Some of the ways that adults can support children’s play include:

Helping children feel safe and be safe

It is the responsibility of adults to ensure that children feel safe to play as they want to. Adult supervision and guidance when needed can ensure that children are playing safely and are not at risk of hurting themselves or anyone else around them. Adults can provide children with safe boundaries and limits on their play to ensure that it is a positive experience for all.

Providing a time and a place for play

Try to make it possible for children to finish play that they are very involved in before having to move on to do something else. If something else can’t wait, give children warning of the change. The play space may be able to be protected so the game can be continued later. For example, providing a play table rather than using the kitchen table as a play space (which has to be cleared for meals), enables play experiences to be stopped and started by the child.

Following the child’s lead

Children need opportunities to play and work out feelings in their own way.
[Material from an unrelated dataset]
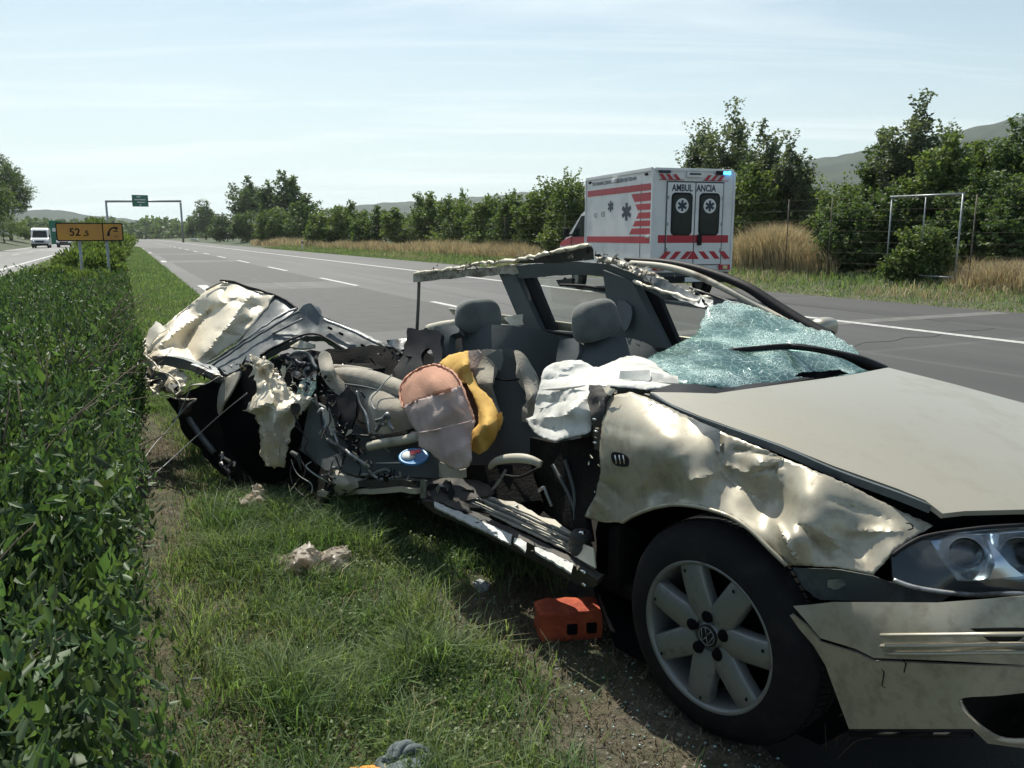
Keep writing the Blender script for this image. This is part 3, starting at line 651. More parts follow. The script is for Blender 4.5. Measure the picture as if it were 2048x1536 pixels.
SH = [
 (385, 22, 432, 14, 'slim dark tree beside the right post of the green sign gantry', 'tree', 'leaf_dark', 1200, .5, .0, 0, 1.6),
 (412, 24, 402, 30, 'round mid green tree right of the green sign gantry', 'tree', 'leaf_far', 2600, .5, .0, 0, 1.0),
 (455, 22, 432, 30, 'low bush between the round tree and the two tall trees', 'bush', 'leaf_far', 2000, .4, 0, 0, 1),
 (494, 27, 360, 34, 'left one of the two tall trees above the bushes', 'tree', 'leaf_dark', 4200, .42, .18, .3, 1),
 (568, 27, 358, 36, 'right one of the two tall trees above the bushes', 'tree', 'leaf_dark', 4200, .42, .18, .4, 1),
 (500, 22, 425, 40, 'bush in front of the left tall tree', 'bush', 'leaf_far', 2600, .34, 0, 0, 1),
 (560, 22, 418, 38, 'bush in front of the right tall tree', 'bush', 'leaf_tree', 2600, .34, 0, 0, 1),
 (615, 23, 404, 34, 'sloping bush right of the two tall trees', 'bush', 'leaf_dark', 2800, .30, 0, .3, 1),
 (655, 21, 425, 32, 'small bush left of the white marker post', 'bush', 'leaf_tree', 2600, .26, 0, .3, 1),
 (700, 23, 418, 36, 'bush above the first dry grass patch', 'bush', 'leaf_tree', 3000, .24, 0, .3, 1),
 (748, 22, 424, 36, 'wide low bush under the far ridge', 'bush', 'leaf_dark', 3000, .22, 0, .3, 1),
 (800, 23, 428, 34, 'lowest bush under the far ridge', 'bush', 'leaf_tree', 3000, .2, 0, .3, 1),
 (860, 24, 398, 30, 'peaked bush with pale shoots under the far ridge', 'bush', 'leaf_tree', 3400, .19, 0, .6, 1),
 (915, 24, 404, 34, 'bush with wispy top next to the peaked bush', 'bush', 'leaf_tree', 3600, .18, 0, .6, 1),
 (970, 24, 405, 34, 'even topped bush midway between peaked bush and ambulance', 'bush', 'leaf_tree', 3600, .17, 0, .4, 1),
 (1030, 23, 402, 40, 'dark bush two places left of the ambulance cab', 'bush', 'leaf_dark', 4200, .16, 0, .3, 1),
 (1085, 23, 383, 42, 'tall rounded bush left of the ambulance cab', 'bush', 'leaf_tree', 5200, .15, 0, .3, 1),
 (1145, 23, 370, 46, 'tallest rounded bush right behind the ambulance cab', 'bush', 'leaf_tree', 6000, .14, 0, .3, 1),
 (1230, 24, 400, 50, 'bush hidden behind the ambulance box', 'bush', 'leaf_tree', 3000, .16, 0, .2, 1),
 (1395, 25, 278, 42, 'grey green tree with spiky top over the left of the ambulance roof', 'tree', 'leaf_silver', 6000, .12, .05, 1.0, 1),
 (1452, 25, 240, 44, 'highest spiky grey green tree behind the ambulance', 'tree', 'leaf_silver', 8000, .12, .05, 1.0, 1),
 (1512, 25, 258, 34, 'slender spiky tree over the right edge of the ambulance', 'tree', 'leaf_silver', 5200, .12, .05, 1.0, 1),
 (1575, 25, 296, 32, 'smaller spiky tree just right of the ambulance trees', 'tree', 'leaf_silver', 4200, .12, .05, 1.0, 1),
 (1500, 24, 345, 60, 'green bush filling in under the spiky trees', 'bush', 'leaf_tree', 7000, .12, 0, .3, 1),
 (1600, 26, 372, 55, 'light green bush behind the tall dry grass', 'bush', 'leaf_tree', 6500, .11, 0, .4, 1),
 (1672, 25, 392, 40, 'bush between the dry grass and the big right thicket', 'bush', 'leaf_tree', 5500, .11, 0, .5, 1),
 (1755, 25, 280, 44, 'leaning tree at the left side of the big right thicket', 'tree', 'leaf_dark', 9000, .11, .0, .7, 1),
 (1822, 25, 222, 42, 'highest tree of the big right thicket', 'tree', 'leaf_silver', 9500, .11, .0, 1.0, 1),
 (1885, 24, 285, 48, 'bushy tree right of the highest thicket tree', 'tree', 'leaf_tree', 8000, .11, 0, .6, 1),
 (1950, 25, 300, 50, 'green tree above the fence post at the right', 'tree', 'leaf_tree', 8000, .11, 0, .6, 1),
 (2020, 25, 276, 60, 'tree at the right border of the view', 'tree', 'leaf_dark', 9000, .11, 0, .6, 1),
 (2110, 25, 285, 70, 'tree cut off by the right border', 'tree', 'leaf_tree', 5000, .13, 0, .5, 1),
 (1700, 21.5, 420, 52, 'dense low bush left of the metal frame', 'bush', 'leaf_dark', 9000, .095, 0, .4, 1),
 (1775, 22.5, 395, 44, 'dark bush behind the left post of the metal frame', 'bush', 'leaf_dark', 8000, .095, 0, .4, 1),
 (1845, 20.3, 470, 44, 'low bush growing through the metal frame', 'bush', 'leaf_tree', 8000, .085, 0, .5, 1),
 (1940, 23, 370, 60, 'dark bush behind the right post of the metal frame', 'bush', 'leaf_dark', 8500, .10, 0, .4, 1),
 (2040, 23, 380, 60, 'dark bush at the right border below the trees', 'bush', 'leaf_dark', 8000, .10, 0, .4, 1),
]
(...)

Adults may show support by being near, noticing and accepting what the child is playing rather than directing or taking the lead away from the child. For example, when the adult says: "I see you are singing your baby to sleep in the cradle", they are supporting the child’s play. If the adult said "Now the baby is asleep what do you think the mother will do next?", they are directing and taking the lead away from the child.

Offering guidance

Play is also an important time for teaching children about relationships. Just having an adult sitting near a game to watch and occasionally comment on what is happening can help children to notice how their behaviour might be affecting others and develop empathy for others. For example, a supportive adult might say: "I can see that Victor is not letting Amar play and Amar looks sad and left out". You could also ask Amar how he feels and Victor what he is wanting from the game. Children need the support of adults to learn how to manage their feelings and social situations. A child may need an adult to be near to help her to feel safe and included and able to talk about how she feels. Some children may need a little encouragement from a supportive adult to know how to get started or to feel comfortable enough to join in. Others may need help to share the play and not exclude a child. This is essential social learning. Most children need help to negotiate these things and adults need to be aware and available to help when needed.
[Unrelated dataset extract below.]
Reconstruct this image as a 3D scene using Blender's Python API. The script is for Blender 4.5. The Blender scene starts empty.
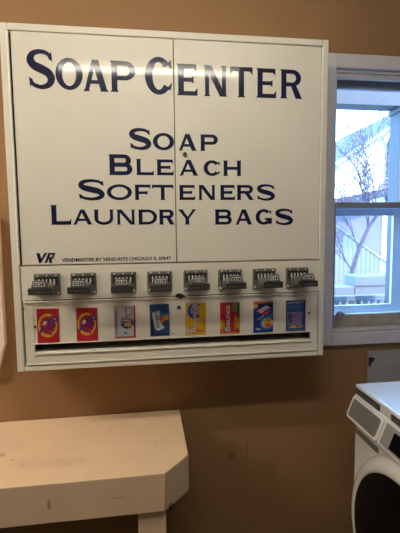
import bpy, bmesh, math, random
from mathutils import Vector, Matrix
random.seed(7)
C = bpy.context.scene.collection
PI = math.pi

# ------------------------------------------------------------------ materials
def lin(c):
    return tuple(((v/255)/12.92 if v/255 <= .04045 else ((v/255+.055)/1.055)**2.4) for v in c)

MATS = {}
def mat(name, col, rough=.5, metal=0., spec=.5, coat=0., var=.06, scale=12., bump=0., emit=None, estr=0., coat_r=.08):
    m = bpy.data.materials.new(name); m.use_nodes = True
    nt = m.node_tree; b = nt.nodes['Principled BSDF']
    b.inputs['Roughness'].default_value = rough
    b.inputs['Metallic'].default_value = metal
    b.inputs['Specular IOR Level'].default_value = spec
    b.inputs['Coat Weight'].default_value = coat
    b.inputs['Coat Roughness'].default_value = coat_r
    tc = nt.nodes.new('ShaderNodeTexCoord')
    nz = nt.nodes.new('ShaderNodeTexNoise'); nz.inputs['Scale'].default_value = scale
    nz.inputs['Detail'].default_value = 5
    nt.links.new(tc.outputs['Object'], nz.inputs['Vector'])
    rp = nt.nodes.new('ShaderNodeValToRGB')
    c = lin(col)
    rp.color_ramp.elements[0].position = .3; rp.color_ramp.elements[1].position = .7
    rp.color_ramp.elements[0].color = tuple(v*(1-var) for v in c)+(1,)
    rp.color_ramp.elements[1].color = tuple(min(1, v*(1+var)) for v in c)+(1,)
    nt.links.new(nz.outputs['Fac'], rp.inputs['Fac'])
    nt.links.new(rp.outputs['Color'], b.inputs['Base Color'])
    if bump:
        bp = nt.nodes.new('ShaderNodeBump'); bp.inputs['Strength'].default_value = bump
        bp.inputs['Distance'].default_value = .004
        n2 = nt.nodes.new('ShaderNodeTexNoise'); n2.inputs['Scale'].default_value = scale*8
        nt.links.new(tc.outputs['Object'], n2.inputs['Vector'])
        nt.links.new(n2.outputs['Fac'], bp.inputs['Height'])
        nt.links.new(bp.outputs['Normal'], b.inputs['Normal'])
    if emit:
        b.inputs['Emission Color'].default_value = lin(emit)+(1,)
        b.inputs['Emission Strength'].default_value = estr
    MATS[name] = m
    return m

def stain(m, spots, tint):
    """soft round or oval stains (x, z, rx, rz, amount) laid on the base colour of m, object x/z"""
    nt = m.node_tree; b = nt.nodes['Principled BSDF']
    tc = nt.nodes.new('ShaderNodeTexCoord'); sep = nt.nodes.new('ShaderNodeSeparateXYZ')
    nt.links.new(tc.outputs['Object'], sep.inputs[0])
    src = b.inputs['Base Color'].links[0].from_socket
    def mth(op, a, c):
        n = nt.nodes.new('ShaderNodeMath'); n.operation = op
        for i, v in enumerate((a, c)):
            if isinstance(v, (int, float)): n.inputs[i].default_value = v
            else: nt.links.new(v, n.inputs[i])
        return n.outputs[0]
    for (ax, x, az, z, rx, rz, k) in spots:
        dx = mth('DIVIDE', mth('SUBTRACT', sep.outputs[ax], x), rx)
        dz = mth('DIVIDE', mth('SUBTRACT', sep.outputs[az], z), rz)
        d = mth('ADD', mth('MULTIPLY', dx, dx), mth('MULTIPLY', dz, dz))
        f = nt.nodes.new('ShaderNodeMapRange'); f.inputs['From Min'].default_value = 1; f.inputs['From Max'].default_value = .2
        f.inputs['To Max'].default_value = k
        nt.links.new(d, f.inputs['Value'])
        mx = nt.nodes.new('ShaderNodeMix'); mx.data_type = 'RGBA'
        nt.links.new(f.outputs[0], mx.inputs['Factor']); nt.links.new(src, mx.inputs['A'])
        mx.inputs['B'].default_value = lin(tint)+(1,)
        src = mx.outputs['Result']
    nt.links.new(src, b.inputs['Base Color'])

def glass(name, tint=(1, 1, 1), refl=.6):
    m = bpy.data.materials.new(name); m.use_nodes = True
    nt = m.node_tree; nt.nodes.clear()
    o = nt.nodes.new('ShaderNodeOutputMaterial'); mx = nt.nodes.new('ShaderNodeMixShader')
    t = nt.nodes.new('ShaderNodeBsdfTransparent'); t.inputs[0].default_value = tint+(1,)
    g = nt.nodes.new('ShaderNodeBsdfGlossy'); g.inputs['Roughness'].default_value = .02
    f = nt.nodes.new('ShaderNodeFresnel'); f.inputs[0].default_value = 1.25
    nt.links.new(f.outputs[0], mx.inputs[0]); nt.links.new(t.outputs[0], mx.inputs[1]); nt.links.new(g.outputs[0], mx.inputs[2])
    nt.links.new(mx.outputs[0], o.inputs[0])
    MATS[name] = m; return m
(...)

Providing things for children to play with

Children will find many things to play with around the house or outside in the garden, in parks and playgrounds. These include things like pots and pans to put things in and pour with, low walls to walk along, cushions to crawl over, pegs to put into small holes and sort into colours, everyday clothes to dress up in, and brooms and garden spades to practise being grown up. Seeing what your child enjoys doing will give you more ideas of the things they may like to play with. They may ask for particular toys or books that relate to their current interests, and finding children something they really love can help them to know their likes and dislikes are valued and respected and helps build their sense of self.
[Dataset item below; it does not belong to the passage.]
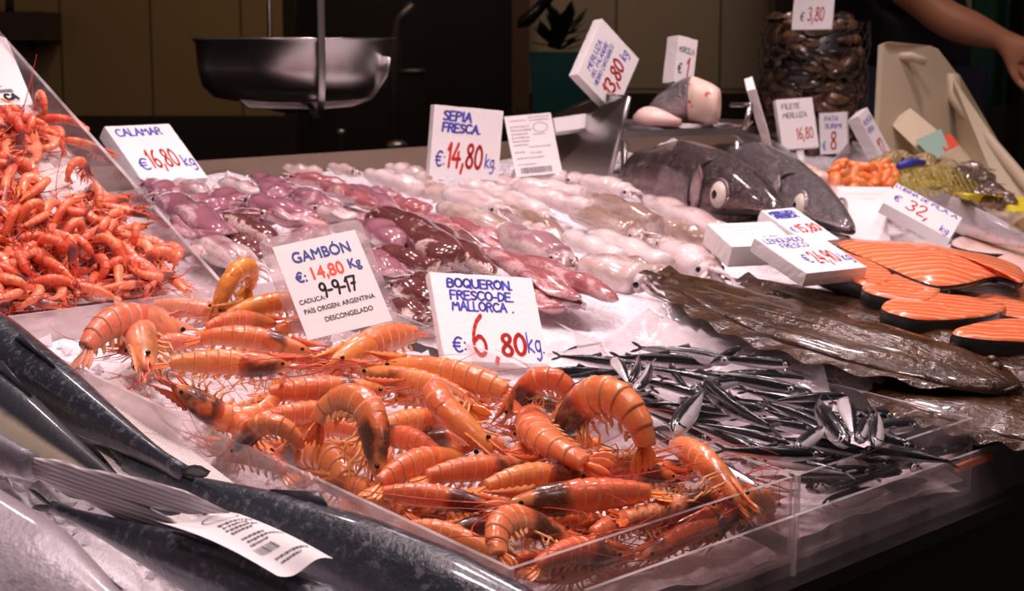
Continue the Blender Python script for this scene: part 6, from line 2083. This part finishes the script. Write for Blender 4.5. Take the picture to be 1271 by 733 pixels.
mb_ = W(1020, 188, -.02)
MC = mb_ + HD * .115
RM, HM = .105, .262
proto = mussel_proto(.062)
items = []
rm = random.Random(4)
k = 0
for lay in range(11):
    z = .012 + lay * .0235
    rad = RM * (1.0 if lay < 8 else 1.0 - .05 * (lay - 7)) * (.86 + .14 * min(1, lay / 4))
    nn = 13
    for j in range(nn):
        a = 2 * PI * (j + .5 * (lay % 2)) / nn + rm.uniform(-.08, .08)
        # only the half that faces the stall front, and the sides
        out = np.array([math.cos(a), math.sin(a), 0])
        if out @ HD > .45 and lay < 9: continue
        p = MC + out * (rad - .012 + rm.uniform(-.008, .006)) + up3 * (z + rm.uniform(-.005, .005))
        o = copy_tree(proto)
        tang = np.array([-math.sin(a), math.cos(a), 0])
        tilt = rm.choice((0, 0, .25, -.3, .5, -.5, 1.4 if rm.random() < .3 else .1))
        x = unit(tang * math.cos(tilt) + up3 * math.sin(tilt)) * rm.choice((1, -1))
        zz = unit(out * .75 + up3 * rm.uniform(-.2, .7))
        zz = unit(zz - x * (zz @ x)); y = np.cross(zz, x)
        sc_ = rm.uniform(.85, 1.18)
        o.matrix_world = Matrix(((x[0] * sc_, y[0] * sc_, zz[0] * sc_, p[0]), (x[1] * sc_, y[1] * sc_, zz[1] * sc_, p[1]), (x[2] * sc_, y[2] * sc_, zz[2] * sc_, p[2]), (0, 0, 0, 1)))
        o['category'] = 'mussel'; o['group'] = 'mussels in the round stack'
        items.append((o, ('upright ' if abs(tilt) > 1 else 'tilted ' if abs(tilt) > .2 else '') + 'dark mussel'))
for j in range(16):      # the top
    a = rm.uniform(0, 2 * PI); q = RM * .8 * math.sqrt(rm.random())
    p = MC + np.array([math.cos(a), math.sin(a), 0]) * q + up3 * (HM + rm.uniform(-.004, .012))
    o = copy_tree(proto); yw = rm.uniform(0, 6.28)
    o.matrix_world = Matrix.Translation(Vector(p)) @ Matrix.Rotation(yw, 4, 'Z') @ Matrix.Rotation(rm.uniform(-.4, .4), 4, 'X')
    o['category'] = 'mussel'; o['group'] = 'mussels in the round stack'
    items.append((o, 'flat lying dark mussel'))
for ch in list(proto.children): bpy.data.objects.remove(ch)
bpy.data.objects.remove(proto)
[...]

The best playthings encourage creative play and can be used for many things as the child grows. These include:

  • bats and balls
  • paper to draw on and various drawing materials (pencils, textas, crayons and paints)
  • blocks
  • dress-ups, dolls, puppets and toy animals
  • sandpits, water and mud
  • things to push, pull and ride on (e.g., cars and trucks, wagons and tricycles)
  • containers of all shapes and sizes
  • playdough and clay
  • musical instruments
  • songs, stories and books.

Providing opportunities for children to play with others

Children benefit from playing on their own, with other children of varying ages and with adults. However children can easily become overwhelmed and tired if there are too many children or not enough things to go around. Adults can support children’s play by keeping playdates manageable for the child, not too long and not too many people.

Play is not all fun and games

Play can be a healing experience for a child because it involves the child feeling secure in their relationships with adults and feeling free to be themselves. However, as well as providing pleasure and joy, play can also involve a child feeling hurt, disappointed or frustrated. This can happen in both individual play and in social play with other children, where a child’s need for belonging or power can become hurtful either to themselves or to others. This can lead to children being excluded or excluding others. Adult supervision and guidance is important to protect the wellbeing of young children.

Encouraging children to have more than one playmate and helping them to manage temporary disappointment helps them to deal with occasionally being left out, which happens to most of us at some point in our lives. However, when there are ongoing patterns of exclusion or unfair use of power, children need adults to help them to express their feelings and get their needs met. This is crucial for a child’s developing sense of self and their mental health and wellbeing, now and into the future.